>> Start INFORMATION PROVIDED

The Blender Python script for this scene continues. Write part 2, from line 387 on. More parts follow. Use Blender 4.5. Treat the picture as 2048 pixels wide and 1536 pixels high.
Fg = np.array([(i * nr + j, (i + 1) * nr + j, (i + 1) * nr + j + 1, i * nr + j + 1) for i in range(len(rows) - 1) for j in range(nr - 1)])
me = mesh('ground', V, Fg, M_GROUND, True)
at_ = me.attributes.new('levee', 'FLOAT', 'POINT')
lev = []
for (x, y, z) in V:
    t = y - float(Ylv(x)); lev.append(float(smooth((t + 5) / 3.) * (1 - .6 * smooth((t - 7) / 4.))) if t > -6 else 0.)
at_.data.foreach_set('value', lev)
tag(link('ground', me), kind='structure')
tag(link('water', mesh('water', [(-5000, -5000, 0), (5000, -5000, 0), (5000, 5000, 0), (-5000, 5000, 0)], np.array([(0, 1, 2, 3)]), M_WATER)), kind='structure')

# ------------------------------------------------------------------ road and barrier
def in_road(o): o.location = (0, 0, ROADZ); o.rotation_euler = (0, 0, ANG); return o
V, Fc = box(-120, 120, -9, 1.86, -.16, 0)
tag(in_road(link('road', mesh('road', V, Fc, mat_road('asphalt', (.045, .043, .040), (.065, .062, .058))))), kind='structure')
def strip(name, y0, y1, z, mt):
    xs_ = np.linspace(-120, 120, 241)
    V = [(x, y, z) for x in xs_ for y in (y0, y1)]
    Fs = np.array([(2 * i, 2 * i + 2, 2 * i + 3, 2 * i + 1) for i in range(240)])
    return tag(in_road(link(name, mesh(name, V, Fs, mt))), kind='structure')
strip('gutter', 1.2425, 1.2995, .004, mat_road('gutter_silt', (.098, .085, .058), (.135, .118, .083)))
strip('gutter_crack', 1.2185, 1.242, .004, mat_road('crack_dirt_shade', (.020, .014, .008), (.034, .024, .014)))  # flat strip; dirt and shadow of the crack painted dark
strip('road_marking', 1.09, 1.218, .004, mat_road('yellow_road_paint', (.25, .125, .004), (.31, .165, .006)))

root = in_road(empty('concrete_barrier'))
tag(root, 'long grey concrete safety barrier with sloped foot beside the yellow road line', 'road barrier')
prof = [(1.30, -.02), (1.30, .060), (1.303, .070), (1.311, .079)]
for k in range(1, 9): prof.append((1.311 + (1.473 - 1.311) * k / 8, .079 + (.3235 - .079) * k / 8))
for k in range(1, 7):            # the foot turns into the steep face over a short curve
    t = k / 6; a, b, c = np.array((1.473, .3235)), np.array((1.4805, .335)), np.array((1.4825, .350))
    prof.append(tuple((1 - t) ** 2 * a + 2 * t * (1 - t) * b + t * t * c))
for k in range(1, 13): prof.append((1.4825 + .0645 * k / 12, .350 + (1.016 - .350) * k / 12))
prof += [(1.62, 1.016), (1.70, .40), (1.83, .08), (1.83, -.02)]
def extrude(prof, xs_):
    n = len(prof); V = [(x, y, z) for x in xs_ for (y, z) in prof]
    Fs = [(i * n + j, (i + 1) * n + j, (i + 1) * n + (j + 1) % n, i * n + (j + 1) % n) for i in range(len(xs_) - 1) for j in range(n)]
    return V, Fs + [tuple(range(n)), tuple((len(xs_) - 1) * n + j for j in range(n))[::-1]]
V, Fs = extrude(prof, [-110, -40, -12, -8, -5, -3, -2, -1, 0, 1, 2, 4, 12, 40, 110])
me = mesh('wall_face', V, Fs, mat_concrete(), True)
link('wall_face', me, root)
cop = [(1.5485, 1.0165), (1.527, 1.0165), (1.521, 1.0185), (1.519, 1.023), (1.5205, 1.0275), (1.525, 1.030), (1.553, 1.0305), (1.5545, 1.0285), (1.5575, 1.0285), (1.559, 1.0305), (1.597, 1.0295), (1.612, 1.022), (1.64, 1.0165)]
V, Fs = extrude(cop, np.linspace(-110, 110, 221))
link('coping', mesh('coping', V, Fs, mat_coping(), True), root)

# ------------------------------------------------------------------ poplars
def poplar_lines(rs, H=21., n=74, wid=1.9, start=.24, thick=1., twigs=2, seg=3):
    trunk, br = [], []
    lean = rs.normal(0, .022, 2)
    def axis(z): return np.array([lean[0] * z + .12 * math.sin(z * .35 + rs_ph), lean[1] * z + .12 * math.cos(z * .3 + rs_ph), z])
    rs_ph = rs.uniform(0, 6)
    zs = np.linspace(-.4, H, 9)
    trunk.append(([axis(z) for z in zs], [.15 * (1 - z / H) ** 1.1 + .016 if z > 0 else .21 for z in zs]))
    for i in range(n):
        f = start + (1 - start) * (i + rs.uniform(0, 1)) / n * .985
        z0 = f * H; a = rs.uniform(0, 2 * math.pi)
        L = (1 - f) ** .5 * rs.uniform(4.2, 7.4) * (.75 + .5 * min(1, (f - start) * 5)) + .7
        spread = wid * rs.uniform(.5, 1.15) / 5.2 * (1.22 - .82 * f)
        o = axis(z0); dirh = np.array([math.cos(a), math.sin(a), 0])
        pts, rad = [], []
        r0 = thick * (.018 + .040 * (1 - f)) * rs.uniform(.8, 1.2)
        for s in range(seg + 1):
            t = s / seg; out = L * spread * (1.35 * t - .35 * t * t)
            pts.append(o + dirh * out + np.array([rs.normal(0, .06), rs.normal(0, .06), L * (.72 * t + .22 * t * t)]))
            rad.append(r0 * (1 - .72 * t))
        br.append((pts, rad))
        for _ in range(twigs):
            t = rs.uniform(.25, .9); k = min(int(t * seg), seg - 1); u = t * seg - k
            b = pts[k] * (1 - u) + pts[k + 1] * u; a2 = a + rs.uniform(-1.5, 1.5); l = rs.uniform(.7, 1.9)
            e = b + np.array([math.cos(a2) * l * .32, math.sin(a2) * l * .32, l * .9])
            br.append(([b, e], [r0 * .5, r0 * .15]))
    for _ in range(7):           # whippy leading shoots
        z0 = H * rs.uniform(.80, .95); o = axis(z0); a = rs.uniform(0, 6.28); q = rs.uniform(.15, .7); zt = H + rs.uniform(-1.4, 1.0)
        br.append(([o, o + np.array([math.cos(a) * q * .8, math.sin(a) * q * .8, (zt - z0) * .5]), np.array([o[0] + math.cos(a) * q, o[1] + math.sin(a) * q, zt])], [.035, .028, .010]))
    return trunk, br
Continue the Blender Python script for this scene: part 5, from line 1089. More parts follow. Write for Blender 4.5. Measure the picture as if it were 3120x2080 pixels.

>> End INFORMATION PROVIDED

▸ WORK REQUIRED
Print out every entry, keeping each one exact.

▸ EXERCISE RESULT
The Blender Python script for this scene continues. Write part 2, from line 387 on. More parts follow. Use Blender 4.5. Treat the picture as 2048 pixels wide and 1536 pixels high.
Fg = np.array([(i * nr + j, (i + 1) * nr + j, (i + 1) * nr + j + 1, i * nr + j + 1) for i in range(len(rows) - 1) for j in range(nr - 1)])
me = mesh('ground', V, Fg, M_GROUND, True)
at_ = me.attributes.new('levee', 'FLOAT', 'POINT')
lev = []
for (x, y, z) in V:
    t = y - float(Ylv(x)); lev.append(float(smooth((t + 5) / 3.) * (1 - .6 * smooth((t - 7) / 4.))) if t > -6 else 0.)
at_.data.foreach_set('value', lev)
tag(link('ground', me), kind='structure')
tag(link('water', mesh('water', [(-5000, -5000, 0), (5000, -5000, 0), (5000, 5000, 0), (-5000, 5000, 0)], np.array([(0, 1, 2, 3)]), M_WATER)), kind='structure')

# ------------------------------------------------------------------ road and barrier
def in_road(o): o.location = (0, 0, ROADZ); o.rotation_euler = (0, 0, ANG); return o
V, Fc = box(-120, 120, -9, 1.86, -.16, 0)
tag(in_road(link('road', mesh('road', V, Fc, mat_road('asphalt', (.045, .043, .040), (.065, .062, .058))))), kind='structure')
def strip(name, y0, y1, z, mt):
    xs_ = np.linspace(-120, 120, 241)
    V = [(x, y, z) for x in xs_ for y in (y0, y1)]
    Fs = np.array([(2 * i, 2 * i + 2, 2 * i + 3, 2 * i + 1) for i in range(240)])
    return tag(in_road(link(name, mesh(name, V, Fs, mt))), kind='structure')
strip('gutter', 1.2425, 1.2995, .004, mat_road('gutter_silt', (.098, .085, .058), (.135, .118, .083)))
strip('gutter_crack', 1.2185, 1.242, .004, mat_road('crack_dirt_shade', (.020, .014, .008), (.034, .024, .014)))  # flat strip; dirt and shadow of the crack painted dark
strip('road_marking', 1.09, 1.218, .004, mat_road('yellow_road_paint', (.25, .125, .004), (.31, .165, .006)))

root = in_road(empty('concrete_barrier'))
tag(root, 'long grey concrete safety barrier with sloped foot beside the yellow road line', 'road barrier')
prof = [(1.30, -.02), (1.30, .060), (1.303, .070), (1.311, .079)]
for k in range(1, 9): prof.append((1.311 + (1.473 - 1.311) * k / 8, .079 + (.3235 - .079) * k / 8))
for k in range(1, 7):            # the foot turns into the steep face over a short curve
    t = k / 6; a, b, c = np.array((1.473, .3235)), np.array((1.4805, .335)), np.array((1.4825, .350))
    prof.append(tuple((1 - t) ** 2 * a + 2 * t * (1 - t) * b + t * t * c))
for k in range(1, 13): prof.append((1.4825 + .0645 * k / 12, .350 + (1.016 - .350) * k / 12))
prof += [(1.62, 1.016), (1.70, .40), (1.83, .08), (1.83, -.02)]
def extrude(prof, xs_):
    n = len(prof); V = [(x, y, z) for x in xs_ for (y, z) in prof]
    Fs = [(i * n + j, (i + 1) * n + j, (i + 1) * n + (j + 1) % n, i * n + (j + 1) % n) for i in range(len(xs_) - 1) for j in range(n)]
    return V, Fs + [tuple(range(n)), tuple((len(xs_) - 1) * n + j for j in range(n))[::-1]]
V, Fs = extrude(prof, [-110, -40, -12, -8, -5, -3, -2, -1, 0, 1, 2, 4, 12, 40, 110])
me = mesh('wall_face', V, Fs, mat_concrete(), True)
link('wall_face', me, root)
cop = [(1.5485, 1.0165), (1.527, 1.0165), (1.521, 1.0185), (1.519, 1.023), (1.5205, 1.0275), (1.525, 1.030), (1.553, 1.0305), (1.5545, 1.0285), (1.5575, 1.0285), (1.559, 1.0305), (1.597, 1.0295), (1.612, 1.022), (1.64, 1.0165)]
V, Fs = extrude(cop, np.linspace(-110, 110, 221))
link('coping', mesh('coping', V, Fs, mat_coping(), True), root)

# ------------------------------------------------------------------ poplars
def poplar_lines(rs, H=21., n=74, wid=1.9, start=.24, thick=1., twigs=2, seg=3):
    trunk, br = [], []
    lean = rs.normal(0, .022, 2)
    def axis(z): return np.array([lean[0] * z + .12 * math.sin(z * .35 + rs_ph), lean[1] * z + .12 * math.cos(z * .3 + rs_ph), z])
    rs_ph = rs.uniform(0, 6)
    zs = np.linspace(-.4, H, 9)
    trunk.append(([axis(z) for z in zs], [.15 * (1 - z / H) ** 1.1 + .016 if z > 0 else .21 for z in zs]))
    for i in range(n):
        f = start + (1 - start) * (i + rs.uniform(0, 1)) / n * .985
        z0 = f * H; a = rs.uniform(0, 2 * math.pi)
        L = (1 - f) ** .5 * rs.uniform(4.2, 7.4) * (.75 + .5 * min(1, (f - start) * 5)) + .7
        spread = wid * rs.uniform(.5, 1.15) / 5.2 * (1.22 - .82 * f)
        o = axis(z0); dirh = np.array([math.cos(a), math.sin(a), 0])
        pts, rad = [], []
        r0 = thick * (.018 + .040 * (1 - f)) * rs.uniform(.8, 1.2)
        for s in range(seg + 1):
            t = s / seg; out = L * spread * (1.35 * t - .35 * t * t)
            pts.append(o + dirh * out + np.array([rs.normal(0, .06), rs.normal(0, .06), L * (.72 * t + .22 * t * t)]))
            rad.append(r0 * (1 - .72 * t))
        br.append((pts, rad))
        for _ in range(twigs):
            t = rs.uniform(.25, .9); k = min(int(t * seg), seg - 1); u = t * seg - k
            b = pts[k] * (1 - u) + pts[k + 1] * u; a2 = a + rs.uniform(-1.5, 1.5); l = rs.uniform(.7, 1.9)
            e = b + np.array([math.cos(a2) * l * .32, math.sin(a2) * l * .32, l * .9])
            br.append(([b, e], [r0 * .5, r0 * .15]))
    for _ in range(7):           # whippy leading shoots
        z0 = H * rs.uniform(.80, .95); o = axis(z0); a = rs.uniform(0, 6.28); q = rs.uniform(.15, .7); zt = H + rs.uniform(-1.4, 1.0)
        br.append(([o, o + np.array([math.cos(a) * q * .8, math.sin(a) * q * .8, (zt - z0) * .5]), np.array([o[0] + math.cos(a) * q, o[1] + math.sin(a) * q, zt])], [.035, .028, .010]))
    return trunk, br
Continue the Blender Python script for this scene: part 5, from line 1089. More parts follow. Write for Blender 4.5. Measure the picture as if it were 3120x2080 pixels.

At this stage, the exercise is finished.